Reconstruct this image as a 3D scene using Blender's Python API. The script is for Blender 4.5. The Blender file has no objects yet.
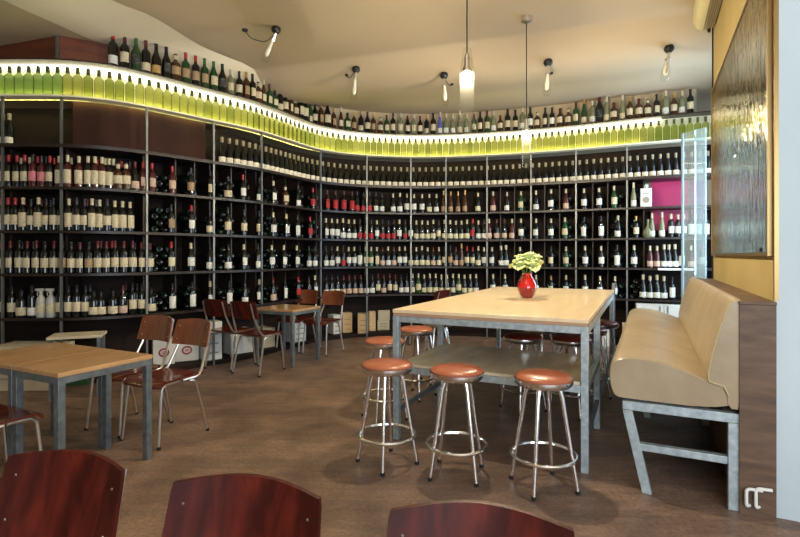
import bpy, math, random
from mathutils import Vector, Matrix
R = math.radians
SC = bpy.context.scene
COL = SC.collection
random.seed(7)

# ---------------------------------------------------------------- camera, world, lights, exposure
cam_data = bpy.data.cameras.new('camera'); cam = bpy.data.objects.new('camera', cam_data); COL.objects.link(cam)
CH = 1.33
cam.location = (0, 0, CH); cam.rotation_euler = (R(90), 0, 0)
cam_data.sensor_width = 36; cam_data.lens = 22.5; cam_data.shift_y = -13.5 / 800
cam_data.clip_start = .05
SC.camera = cam
SC.view_settings.view_transform = 'Standard'; SC.view_settings.look = 'None'
SC.view_settings.gamma = 1; SC.view_settings.use_curve_mapping = False
SC.view_settings.exposure = 0.2
SC.cycles.transparent_max_bounces = 24
SC.cycles.max_bounces = 7
SC.cycles.sample_clamp_indirect = 6
w = bpy.data.worlds.new('world'); SC.world = w; w.use_nodes = True
w.node_tree.nodes['Background'].inputs[0].default_value = (.62, .80, 1, 1)
w.node_tree.nodes['Background'].inputs[1].default_value = 1.0

def area(name, loc, rot, sx, sy, power, col):
    l = bpy.data.lights.new(name, 'AREA'); l.shape = 'RECTANGLE'; l.size = sx; l.size_y = sy; l.energy = power; l.color = col
    o = bpy.data.objects.new(name, l); COL.objects.link(o); o.location = loc; o.rotation_euler = rot
    return o
# daylight of the shop window behind the camera, and of the side window beyond the bench
area('daylight_front_window', (1.6, -2.35, 1.9), (R(106), 0, 0), 4.6, 2.2, 240, (.84, .92, 1))
area('daylight_side_window', (4.15, 5.9, 2.0), (R(90), 0, R(63.5)), 1.6, 2.4, 110, (.72, .86, 1))
area('added_fill_light', (-.8, 1.0, 3.7), (0, 0, 0), 1.6, 1.0, 22, (1, .80, .55))  # added unseen fill from above, no fixture hangs there

# ---------------------------------------------------------------- helpers
class MB:
    def __init__(s): s.v = []; s.f = []
    def add(s, vs, fs):
        n = len(s.v); s.v += [tuple(p) for p in vs]; s.f += [tuple(i + n for i in f) for f in fs]; return s
    def box(s, x0, y0, z0, x1, y1, z1, M=None):
        c = [Vector((x, y, z)) for z in (z0, z1) for y in (y0, y1) for x in (x0, x1)]
        if M: c = [M @ p for p in c]
        return s.add(c, [(0, 2, 3, 1), (4, 5, 7, 6), (0, 1, 5, 4), (2, 6, 7, 3), (0, 4, 6, 2), (1, 3, 7, 5)])
    def lathe(s, prof, n=16, M=None, a0=0, a1=2 * math.pi):
        full = abs(a1 - a0 - 2 * math.pi) < 1e-6
        m = n if full else n + 1
        vs = []; fs = []
        for r, z in prof:
            for i in range(m):
                a = a0 + (a1 - a0) * i / n
                p = Vector((r * math.cos(a), r * math.sin(a), z)); vs.append(M @ p if M else p)
        for k in range(len(prof) - 1):
            for i in range(n):
                j = (i + 1) % m
                fs.append((k * m + i, k * m + j, (k + 1) * m + j, (k + 1) * m + i))
        if full:
            if prof[0][0] > 1e-5: fs.append(tuple(range(m - 1, -1, -1)))
            if prof[-1][0] > 1e-5: fs.append(tuple((len(prof) - 1) * m + i for i in range(m)))
        return s.add(vs, fs)
    def tube(s, pts, r, n=8, closed=False):
        pts = [Vector(p) for p in pts]; N = len(pts); rings = []
        ref = None
        for i, p in enumerate(pts):
            if closed: t = pts[(i + 1) % N] - pts[i - 1]
            else: t = pts[min(i + 1, N - 1)] - pts[max(i - 1, 0)]
            t.normalize()
            if ref is None: ref = t.orthogonal().normalized()
            ref = (ref - t * ref.dot(t)).normalized(); b = t.cross(ref)
            rr = r[i] if isinstance(r, (list, tuple)) else r
            rings.append([p + (ref * math.cos(2 * math.pi * k / n) + b * math.sin(2 * math.pi * k / n)) * rr for k in range(n)])
        vs = [q for ring in rings for q in ring]; fs = []
        for i in range(N if closed else N - 1):
            j = (i + 1) % N
            for k in range(n):
                l = (k + 1) % n; fs.append((i * n + k, i * n + l, j * n + l, j * n + k))
        if not closed: fs += [tuple(range(n - 1, -1, -1)), tuple((N - 1) * n + k for k in range(n))]
        return s.add(vs, fs)
    def grid(s, fn, nu, nv):
        vs = [fn(i / nu, j / nv) for i in range(nu + 1) for j in range(nv + 1)]
        fs = [(i * (nv + 1) + j, (i + 1) * (nv + 1) + j, (i + 1) * (nv + 1) + j + 1, i * (nv + 1) + j + 1) for i in range(nu) for j in range(nv)]
        return s.add(vs, fs)
    def mesh(s, name, mat, smooth=True):
        me = bpy.data.meshes.new(name); me.from_pydata(s.v, [], s.f); me.materials.append(mat)
        if smooth:
            me.polygons.foreach_set('use_smooth', [True] * len(me.polygons)); me.set_sharp_from_angle(angle=R(38))
        me.validate(); me.update(); return me
    def build(s, name, mat, parent=None, bevel=0, loc=None, rotz=None):
        o = bpy.data.objects.new(name, s.mesh(name, mat)); COL.objects.link(o)
        if parent: o.parent = parent
        if loc is not None: o.location = loc
        if rotz is not None: o.rotation_euler = (0, 0, rotz)
        if bevel:
            b = o.modifiers.new('bevel', 'BEVEL'); b.width = bevel; b.segments = 2; b.limit_method = 'ANGLE'
        return o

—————

Your instructions ->
Pictures stay out. Repeat only the lines from the beginning of the data through the line that has "random.seed(7)".

Result of this task ->
Reconstruct this image as a 3D scene using Blender's Python API. The script is for Blender 4.5. The Blender file has no objects yet.
import bpy, math, random
from mathutils import Vector, Matrix
R = math.radians
SC = bpy.context.scene
COL = SC.collection
random.seed(7)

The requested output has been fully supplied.